Dee Martin, chief executive of LCIL, said: “This is not new for us. This is something we have been raising for a number of years.”

Her organisation has supported several victims of disability hate crime, including one case that is “nearly as bad” as the victimisation suffered by Fiona Pilkington’s family.

She was speaking after an inquest jury found Pilkington committed suicide and unlawfully killed her 18-year-old daughter, Francecca, by setting fire to their car in October 2007.

The family, from Barwell, Leicestershire, had been the victims of a ten-year hate campaign led by a local gang, much of it directed at Francecca, who had learning difficulties, and her brother, who has dyslexia.

Despite 33 calls to the police, Pilkington’s concerns were not taken seriously and the harassment was never treated as a disability hate crime.

The jury partly blamed the police, Hinckley and Bosworth Borough Council and Leicestershire County Council for her decision to kill herself and her daughter.

Martin said the tragedy proved again the urgent need for centres run by disabled people where victims could report disability hate crimes.

She said: “If there had been somewhere like that available to Fiona Pilkington, this might never have happened.”

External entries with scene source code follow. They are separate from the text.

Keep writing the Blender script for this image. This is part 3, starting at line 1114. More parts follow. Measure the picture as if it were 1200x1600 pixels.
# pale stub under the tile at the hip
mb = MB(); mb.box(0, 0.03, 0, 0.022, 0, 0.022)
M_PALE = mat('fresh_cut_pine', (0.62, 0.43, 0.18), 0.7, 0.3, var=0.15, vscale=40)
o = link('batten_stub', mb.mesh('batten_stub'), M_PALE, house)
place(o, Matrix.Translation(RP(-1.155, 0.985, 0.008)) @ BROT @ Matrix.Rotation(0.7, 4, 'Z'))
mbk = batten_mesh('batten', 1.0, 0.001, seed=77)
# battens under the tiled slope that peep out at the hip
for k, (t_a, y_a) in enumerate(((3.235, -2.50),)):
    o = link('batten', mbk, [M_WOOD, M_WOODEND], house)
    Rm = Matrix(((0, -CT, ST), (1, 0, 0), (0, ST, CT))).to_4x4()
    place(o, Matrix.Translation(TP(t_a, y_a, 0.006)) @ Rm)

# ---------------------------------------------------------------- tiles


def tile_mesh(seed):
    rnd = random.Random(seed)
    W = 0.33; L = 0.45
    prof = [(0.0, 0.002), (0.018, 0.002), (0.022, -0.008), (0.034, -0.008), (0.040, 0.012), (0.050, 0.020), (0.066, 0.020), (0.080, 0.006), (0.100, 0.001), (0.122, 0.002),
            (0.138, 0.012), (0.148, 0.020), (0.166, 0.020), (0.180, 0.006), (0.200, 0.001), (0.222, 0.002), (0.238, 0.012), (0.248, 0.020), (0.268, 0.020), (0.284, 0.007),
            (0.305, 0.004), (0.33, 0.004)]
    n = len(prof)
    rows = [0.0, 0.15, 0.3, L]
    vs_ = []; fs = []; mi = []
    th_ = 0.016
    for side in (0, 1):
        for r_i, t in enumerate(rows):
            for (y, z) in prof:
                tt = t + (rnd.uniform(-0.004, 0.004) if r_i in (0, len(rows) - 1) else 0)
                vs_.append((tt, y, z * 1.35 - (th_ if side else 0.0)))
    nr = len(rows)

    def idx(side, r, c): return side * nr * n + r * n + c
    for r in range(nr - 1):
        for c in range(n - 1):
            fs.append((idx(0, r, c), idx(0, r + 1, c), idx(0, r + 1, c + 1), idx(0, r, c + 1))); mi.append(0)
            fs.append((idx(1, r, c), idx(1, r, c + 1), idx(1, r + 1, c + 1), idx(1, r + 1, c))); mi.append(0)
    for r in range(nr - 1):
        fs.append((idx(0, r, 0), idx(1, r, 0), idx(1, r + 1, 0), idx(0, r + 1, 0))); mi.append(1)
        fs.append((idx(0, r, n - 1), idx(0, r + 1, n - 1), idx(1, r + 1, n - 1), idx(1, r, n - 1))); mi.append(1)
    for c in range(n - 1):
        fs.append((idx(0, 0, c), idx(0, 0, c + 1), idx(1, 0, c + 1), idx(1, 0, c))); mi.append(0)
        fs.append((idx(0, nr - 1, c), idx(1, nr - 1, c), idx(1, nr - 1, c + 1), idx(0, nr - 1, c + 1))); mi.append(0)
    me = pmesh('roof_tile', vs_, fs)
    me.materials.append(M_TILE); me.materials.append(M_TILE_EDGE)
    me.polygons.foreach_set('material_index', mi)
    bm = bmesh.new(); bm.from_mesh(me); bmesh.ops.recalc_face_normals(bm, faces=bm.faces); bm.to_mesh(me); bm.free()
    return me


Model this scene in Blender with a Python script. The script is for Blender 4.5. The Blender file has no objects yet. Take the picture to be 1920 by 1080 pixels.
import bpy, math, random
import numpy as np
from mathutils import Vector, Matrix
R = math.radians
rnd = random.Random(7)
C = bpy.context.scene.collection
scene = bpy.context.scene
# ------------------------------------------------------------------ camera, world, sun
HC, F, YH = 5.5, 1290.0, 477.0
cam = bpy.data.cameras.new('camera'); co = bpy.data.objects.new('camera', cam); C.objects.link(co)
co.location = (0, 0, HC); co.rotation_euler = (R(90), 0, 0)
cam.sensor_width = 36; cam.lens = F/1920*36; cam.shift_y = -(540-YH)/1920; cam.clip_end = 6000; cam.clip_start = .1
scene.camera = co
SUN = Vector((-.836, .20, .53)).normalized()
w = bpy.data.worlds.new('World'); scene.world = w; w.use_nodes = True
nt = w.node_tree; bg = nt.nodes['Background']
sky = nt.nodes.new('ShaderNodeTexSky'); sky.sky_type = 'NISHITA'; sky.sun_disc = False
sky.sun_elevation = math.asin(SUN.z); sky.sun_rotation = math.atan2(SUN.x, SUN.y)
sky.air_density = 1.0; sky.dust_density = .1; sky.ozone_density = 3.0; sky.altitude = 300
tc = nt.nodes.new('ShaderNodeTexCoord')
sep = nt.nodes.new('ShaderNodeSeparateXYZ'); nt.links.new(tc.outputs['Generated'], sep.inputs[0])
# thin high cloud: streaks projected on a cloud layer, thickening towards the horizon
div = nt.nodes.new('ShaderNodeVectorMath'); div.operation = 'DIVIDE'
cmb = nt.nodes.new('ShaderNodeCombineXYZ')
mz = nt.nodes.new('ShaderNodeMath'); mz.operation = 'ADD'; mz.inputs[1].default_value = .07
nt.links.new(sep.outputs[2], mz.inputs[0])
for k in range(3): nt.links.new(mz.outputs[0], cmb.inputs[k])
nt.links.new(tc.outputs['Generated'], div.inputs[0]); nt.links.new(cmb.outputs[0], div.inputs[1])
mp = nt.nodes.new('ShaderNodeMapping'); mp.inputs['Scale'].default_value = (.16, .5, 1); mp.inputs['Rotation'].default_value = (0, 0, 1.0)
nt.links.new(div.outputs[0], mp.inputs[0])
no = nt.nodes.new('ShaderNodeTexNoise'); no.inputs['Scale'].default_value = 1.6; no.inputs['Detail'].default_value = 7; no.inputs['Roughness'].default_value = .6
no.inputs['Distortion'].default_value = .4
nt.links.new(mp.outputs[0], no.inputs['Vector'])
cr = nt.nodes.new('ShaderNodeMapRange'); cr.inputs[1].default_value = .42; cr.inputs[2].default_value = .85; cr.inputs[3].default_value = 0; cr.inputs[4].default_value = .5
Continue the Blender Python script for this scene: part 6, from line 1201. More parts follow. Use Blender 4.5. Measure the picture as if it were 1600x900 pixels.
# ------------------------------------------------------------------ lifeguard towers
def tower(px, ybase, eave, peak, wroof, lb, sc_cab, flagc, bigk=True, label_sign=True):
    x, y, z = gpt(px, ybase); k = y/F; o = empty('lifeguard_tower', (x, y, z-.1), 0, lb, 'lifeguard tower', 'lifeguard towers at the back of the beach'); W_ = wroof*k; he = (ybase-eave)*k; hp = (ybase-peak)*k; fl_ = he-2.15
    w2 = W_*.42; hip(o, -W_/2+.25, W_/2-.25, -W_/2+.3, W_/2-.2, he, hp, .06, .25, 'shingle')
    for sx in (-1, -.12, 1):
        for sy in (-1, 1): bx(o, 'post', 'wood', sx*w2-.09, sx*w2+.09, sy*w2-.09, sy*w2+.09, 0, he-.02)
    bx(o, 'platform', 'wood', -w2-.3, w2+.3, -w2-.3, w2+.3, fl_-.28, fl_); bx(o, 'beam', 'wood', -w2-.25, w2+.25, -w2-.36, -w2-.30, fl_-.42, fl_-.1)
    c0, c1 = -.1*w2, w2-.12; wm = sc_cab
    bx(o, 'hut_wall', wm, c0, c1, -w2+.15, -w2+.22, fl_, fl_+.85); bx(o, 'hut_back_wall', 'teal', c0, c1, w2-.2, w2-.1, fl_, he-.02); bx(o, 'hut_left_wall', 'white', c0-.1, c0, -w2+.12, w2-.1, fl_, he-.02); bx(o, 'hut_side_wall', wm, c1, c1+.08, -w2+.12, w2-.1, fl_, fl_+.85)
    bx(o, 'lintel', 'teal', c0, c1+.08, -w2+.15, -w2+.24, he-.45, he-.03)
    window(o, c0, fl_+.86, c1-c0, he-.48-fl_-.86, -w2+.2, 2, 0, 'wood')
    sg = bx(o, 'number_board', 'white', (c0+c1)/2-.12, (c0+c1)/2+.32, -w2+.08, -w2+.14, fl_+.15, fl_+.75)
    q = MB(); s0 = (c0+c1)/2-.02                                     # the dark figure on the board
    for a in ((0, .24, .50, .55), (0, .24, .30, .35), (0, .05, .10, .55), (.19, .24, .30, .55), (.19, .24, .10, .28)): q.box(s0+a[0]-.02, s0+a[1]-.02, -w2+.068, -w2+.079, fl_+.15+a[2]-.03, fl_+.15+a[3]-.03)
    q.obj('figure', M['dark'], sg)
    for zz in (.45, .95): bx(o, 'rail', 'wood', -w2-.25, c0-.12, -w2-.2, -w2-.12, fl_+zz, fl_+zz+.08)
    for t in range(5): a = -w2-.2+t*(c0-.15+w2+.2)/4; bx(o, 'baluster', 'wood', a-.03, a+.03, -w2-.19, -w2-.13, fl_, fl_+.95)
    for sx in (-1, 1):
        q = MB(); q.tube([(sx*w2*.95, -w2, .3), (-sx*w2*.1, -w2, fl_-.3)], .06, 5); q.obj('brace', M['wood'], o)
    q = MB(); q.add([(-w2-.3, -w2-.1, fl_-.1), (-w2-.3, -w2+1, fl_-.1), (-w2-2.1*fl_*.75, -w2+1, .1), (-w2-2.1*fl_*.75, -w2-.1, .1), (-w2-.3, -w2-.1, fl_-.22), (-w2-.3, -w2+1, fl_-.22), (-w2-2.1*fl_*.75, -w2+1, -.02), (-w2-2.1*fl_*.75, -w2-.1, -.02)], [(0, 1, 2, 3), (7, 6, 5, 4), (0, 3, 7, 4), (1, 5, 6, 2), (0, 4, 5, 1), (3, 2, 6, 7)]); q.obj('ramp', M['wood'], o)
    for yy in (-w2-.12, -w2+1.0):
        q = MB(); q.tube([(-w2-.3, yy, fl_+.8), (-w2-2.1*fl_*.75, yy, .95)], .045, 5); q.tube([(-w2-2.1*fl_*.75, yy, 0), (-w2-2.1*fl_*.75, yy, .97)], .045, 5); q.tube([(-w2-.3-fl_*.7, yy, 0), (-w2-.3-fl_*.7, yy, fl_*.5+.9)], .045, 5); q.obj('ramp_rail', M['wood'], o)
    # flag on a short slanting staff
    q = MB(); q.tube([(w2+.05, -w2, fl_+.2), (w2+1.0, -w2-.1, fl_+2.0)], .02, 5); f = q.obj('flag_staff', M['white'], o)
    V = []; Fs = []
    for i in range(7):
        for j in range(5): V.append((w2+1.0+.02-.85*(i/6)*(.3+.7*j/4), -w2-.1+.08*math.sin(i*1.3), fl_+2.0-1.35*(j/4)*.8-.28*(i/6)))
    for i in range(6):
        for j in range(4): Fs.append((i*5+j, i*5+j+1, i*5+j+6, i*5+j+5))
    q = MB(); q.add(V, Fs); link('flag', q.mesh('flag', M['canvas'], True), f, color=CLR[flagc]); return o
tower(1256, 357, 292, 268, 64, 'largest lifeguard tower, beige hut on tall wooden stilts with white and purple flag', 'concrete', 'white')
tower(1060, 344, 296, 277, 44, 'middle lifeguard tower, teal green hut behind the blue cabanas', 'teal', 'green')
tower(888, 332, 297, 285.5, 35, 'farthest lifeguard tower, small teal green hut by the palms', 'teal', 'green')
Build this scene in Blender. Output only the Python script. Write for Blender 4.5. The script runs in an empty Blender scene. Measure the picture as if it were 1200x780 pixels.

LCIL sent a hate crime report to the police in 2008 and has since reissued the report to the police and the two councils.

The report “highlighted the fact that disability hate crime is being ignored” across the country, and called for authorities to work with disabled people.

Martin said only 12 disability hate crimes have been reported in Leicestershire in the last year, which was “clearly only the tip of the iceberg”.

Part of the problem, she said, is too many cases being written off as mere “anti-social behaviour”.

She said: “Unless and until the issue of disability hate crime is totally recognised and responded to in the way other crime is responded to, then this issue will continue to be pushed under the carpet.”

A Leicestershire police spokeswoman said: “We can confirm that [the]way that [we]recognised disability hate crime was brought to our attention by the LCIL at our disability and consultation events which they were commissioned to assist in.

“As a result of this, this was included in the disability action plan within the equality scheme [for 2007]and measures have been progressed to train officers within the [police]to understand disability hate crime and be able to categorise it accordingly.

“Work is still ongoing in communities to identify to people what disability hate crime is.”

The spokeswoman could not confirm whether the issue was also included in the 2006 DES.